AIM
Please transcribe the data below exactly. Leave the pictures out.

SOURCE MATERIAL
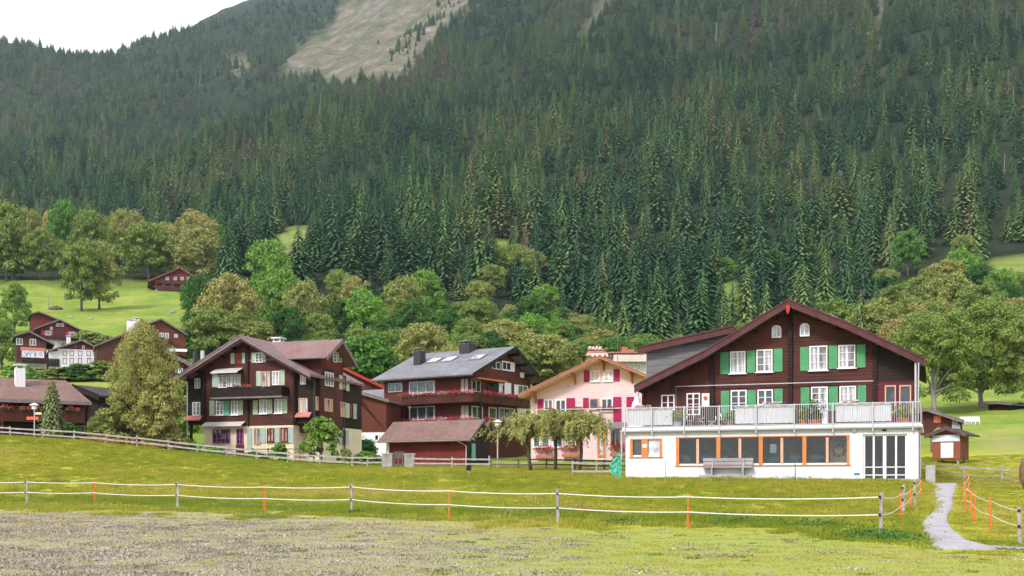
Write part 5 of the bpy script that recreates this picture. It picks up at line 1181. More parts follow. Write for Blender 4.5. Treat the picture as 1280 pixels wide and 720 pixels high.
# ================= smaller houses, each described by its outline in the photo
def small(label, cat, pl, Yl, pr, Yr, pb, depth, peak, tl, tr, wall, base=None, roofm='roof_dark', edge='board_grey', wins=(), over=.8, low=3., name='chalet', zoom=(0, 0, 1), extra=None, th=.2, bh=.26):
    s = House(name, label, cat, (zoom[0] + pl / zoom[2]), Yl, (zoom[0] + pr / zoom[2]), Yr, (HY - (zoom[1] + pb / zoom[2])) / F * Yl, zoom)
    prof = [s.f(*tl, -over), s.f(*peak, -over), s.f(*tr, -over)]; zr = lambda x: np.interp(x, [p[0] for p in prof], [p[1] for p in prof]); L = s.L; pk = prof[1]
    zs = -low
    if base: zs = s.f((pl + pr) / 2, base[0])[1]; s.mk(MB().box(.05, L - .05, .05, depth, -low, zs - .002), 'base_wall', base[1])
    s.mk(MB().prism([(0, zr(0) - .12), (pk[0], pk[1] - .12), (L, zr(L) - .12), (L, zs), (0, zs)], 0, depth), 'wall', wall)
    s.gable_y(prof, -over, depth + over, None, th, roofmat=roofm, edge=edge, h=bh)
    for q in wins:
        k = q[0]
        if k == 'w': s.win(('f', 0), *q[1:5], q[5] if len(q) > 5 else 2, q[6] if len(q) > 6 else 1, q[7] if len(q) > 7 else 'white', q[8] if len(q) > 8 else 'glass_soft', fw=.1)
        elif k == 's': s.shut(('f', 0), *q[1:5], q[5])
        elif k == 'b':   # balcony
            u0, u1, z0, z1 = s.rect(('f', -1.), *q[1:5]); b = s.mk(MB().box(u0, u1, -1., -.002, z0 - .1, z0), 'balcony', q[5]); m = MB().box(u0, u1, -1.02, -.94, z1 - .06, z1)
            for x in np.arange(u0, u1 - .1, .16): m.box(x, x + .14, -1., -.97, z0, z1 - .06)
            m.build('balustrade', q[5], b)
        elif k == 'p': u0, u1, z0, z1 = s.rect(('f', 0), *q[1:5]); s.mk(MB().box(u0, u1, -.03, -.003, z0, z1), 'panel', q[5])
        elif k == 'c': x, z = s.f(q[1], q[2], depth * .35); s.chimney(x, depth * .35, z - 3.2, z, q[3], q[3], q[4] if len(q) > 4 else 'render_white', True, 'render_white')
    if extra: extra(s, zr)
    return s
Z2 = (0, 380, 8)
small('dark village chalet with a glazed balcony, lowest of the left cluster', 'chalet', 165, 264, 465, 266.5, 665, 12, (290, 268), (135, 315), (545, 400), 'dark_wood', (590, 'stone'), zoom=Z2, th=.3,
      wins=(('w', 162, 345, 225, 408, 2, 1), ('w', 297, 350, 360, 415, 2, 1), ('p', 205, 435, 455, 468, 'awning_red'), ('w', 218, 470, 440, 540, 2, 1, 'white', 'glass_sky'), ('b', 218, 535, 440, 575, 'black_wood'), ('p', 215, 590, 345, 665, 'concrete'), ('b', 465, 545, 600, 620, 'black_wood')))
small('village house with white plaster panels and red timber gable', 'chalet', 485, 266, 1030, 270.5, 655, 12, (815, 357), (480, 465), (1050, 470), 'red_wood_h', (458, 'render_white'), zoom=Z2, th=.3,
      wins=[('p', 575, y0_, 1005, y1_, 'render_white') for y0_, y1_ in ((455, 545), (548, 650))] + [('w', x, 468, x + 42, 520, 1, 1, 'red_wood_h', 'black') for x in (628, 697, 780, 865, 935)] + [('w', x, 540, x + 38, 600, 1, 1, 'red_wood_h', 'black') for x in (628, 697, 780, 872, 940)] +
      [('w', 820, 418, 845, 445, 1, 1), ('w', 742, 415, 765, 440, 1, 1, 'red_wood'), ('p', 770, 625, 825, 655, 'red_paint'), ('c', 685, 335, .9)])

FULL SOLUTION
Write part 5 of the bpy script that recreates this picture. It picks up at line 1181. More parts follow. Write for Blender 4.5. Treat the picture as 1280 pixels wide and 720 pixels high.
# ================= smaller houses, each described by its outline in the photo
def small(label, cat, pl, Yl, pr, Yr, pb, depth, peak, tl, tr, wall, base=None, roofm='roof_dark', edge='board_grey', wins=(), over=.8, low=3., name='chalet', zoom=(0, 0, 1), extra=None, th=.2, bh=.26):
    s = House(name, label, cat, (zoom[0] + pl / zoom[2]), Yl, (zoom[0] + pr / zoom[2]), Yr, (HY - (zoom[1] + pb / zoom[2])) / F * Yl, zoom)
    prof = [s.f(*tl, -over), s.f(*peak, -over), s.f(*tr, -over)]; zr = lambda x: np.interp(x, [p[0] for p in prof], [p[1] for p in prof]); L = s.L; pk = prof[1]
    zs = -low
    if base: zs = s.f((pl + pr) / 2, base[0])[1]; s.mk(MB().box(.05, L - .05, .05, depth, -low, zs - .002), 'base_wall', base[1])
    s.mk(MB().prism([(0, zr(0) - .12), (pk[0], pk[1] - .12), (L, zr(L) - .12), (L, zs), (0, zs)], 0, depth), 'wall', wall)
    s.gable_y(prof, -over, depth + over, None, th, roofmat=roofm, edge=edge, h=bh)
    for q in wins:
        k = q[0]
        if k == 'w': s.win(('f', 0), *q[1:5], q[5] if len(q) > 5 else 2, q[6] if len(q) > 6 else 1, q[7] if len(q) > 7 else 'white', q[8] if len(q) > 8 else 'glass_soft', fw=.1)
        elif k == 's': s.shut(('f', 0), *q[1:5], q[5])
        elif k == 'b':   # balcony
            u0, u1, z0, z1 = s.rect(('f', -1.), *q[1:5]); b = s.mk(MB().box(u0, u1, -1., -.002, z0 - .1, z0), 'balcony', q[5]); m = MB().box(u0, u1, -1.02, -.94, z1 - .06, z1)
            for x in np.arange(u0, u1 - .1, .16): m.box(x, x + .14, -1., -.97, z0, z1 - .06)
            m.build('balustrade', q[5], b)
        elif k == 'p': u0, u1, z0, z1 = s.rect(('f', 0), *q[1:5]); s.mk(MB().box(u0, u1, -.03, -.003, z0, z1), 'panel', q[5])
        elif k == 'c': x, z = s.f(q[1], q[2], depth * .35); s.chimney(x, depth * .35, z - 3.2, z, q[3], q[3], q[4] if len(q) > 4 else 'render_white', True, 'render_white')
    if extra: extra(s, zr)
    return s
Z2 = (0, 380, 8)
small('dark village chalet with a glazed balcony, lowest of the left cluster', 'chalet', 165, 264, 465, 266.5, 665, 12, (290, 268), (135, 315), (545, 400), 'dark_wood', (590, 'stone'), zoom=Z2, th=.3,
      wins=(('w', 162, 345, 225, 408, 2, 1), ('w', 297, 350, 360, 415, 2, 1), ('p', 205, 435, 455, 468, 'awning_red'), ('w', 218, 470, 440, 540, 2, 1, 'white', 'glass_sky'), ('b', 218, 535, 440, 575, 'black_wood'), ('p', 215, 590, 345, 665, 'concrete'), ('b', 465, 545, 600, 620, 'black_wood')))
small('village house with white plaster panels and red timber gable', 'chalet', 485, 266, 1030, 270.5, 655, 12, (815, 357), (480, 465), (1050, 470), 'red_wood_h', (458, 'render_white'), zoom=Z2, th=.3,
      wins=[('p', 575, y0_, 1005, y1_, 'render_white') for y0_, y1_ in ((455, 545), (548, 650))] + [('w', x, 468, x + 42, 520, 1, 1, 'red_wood_h', 'black') for x in (628, 697, 780, 865, 935)] + [('w', x, 540, x + 38, 600, 1, 1, 'red_wood_h', 'black') for x in (628, 697, 780, 872, 940)] +
      [('w', 820, 418, 845, 445, 1, 1), ('w', 742, 415, 765, 440, 1, 1, 'red_wood'), ('p', 770, 625, 825, 655, 'red_paint'), ('c', 685, 335, .9)])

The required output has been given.